雙林寺 真葛ケ原聖天 |
さて、聖天さまをお祀りされている寺には、巾着袋と大根の御紋が用いられていますが、これには二つの意味が含まれています。一つは御供物として、もう一つは聖天さまの御本誓を表しています。
まず、聖天さまは種々のお供え物でおもてなしさせていただく事によって、一層の御威徳を御顕わし下さいます。特に歓喜団と大根とお酒がお好みで、その中でも歓喜団と、大根を大切にしなければならない事を意味しています。
次に、聖天さまの御本誓を表しているということについてです。巾着袋は、もともと砂金を入れておく袋で、財宝やお金を入れていました。つまり、この袋の中には、私達が願い求める財産、健康、名誉栄達、相愛和楽などすべてが納められています。「願に応じて之を施さん」との御本誓から、私たちにこの袋の中の福分を与えてやるぞとの御心が表されているのです。また大根は、滋養に富み、毒を消す作用があります。心の悩み苦しみ、不安などという心の毒や、貪瞋痴という信仰を邪魔する心の毒を消し去り、安らかな心の落ち付きを与えて下さる事を表しています。このように、巾着には物質的、世間的な御利益が与えられるということ、大根には内面的な心の安心が与えられるという意味が込められているのです。

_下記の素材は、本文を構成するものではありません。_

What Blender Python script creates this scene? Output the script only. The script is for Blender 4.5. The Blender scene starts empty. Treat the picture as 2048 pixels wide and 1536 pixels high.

要するに、この御紋は、聖天さまへ御供養を大切にしなければならないという事と、聖天さまは物質、精神の両面にわたってお救い下さる御本誓を表したものですから、参詣してこの御紋を見た時は、聖天さまからの御説法だと受け取って、自分の信仰を反省すると共に御本誓の有難さを心に刻むことが大切です。今日も楽しい一日を。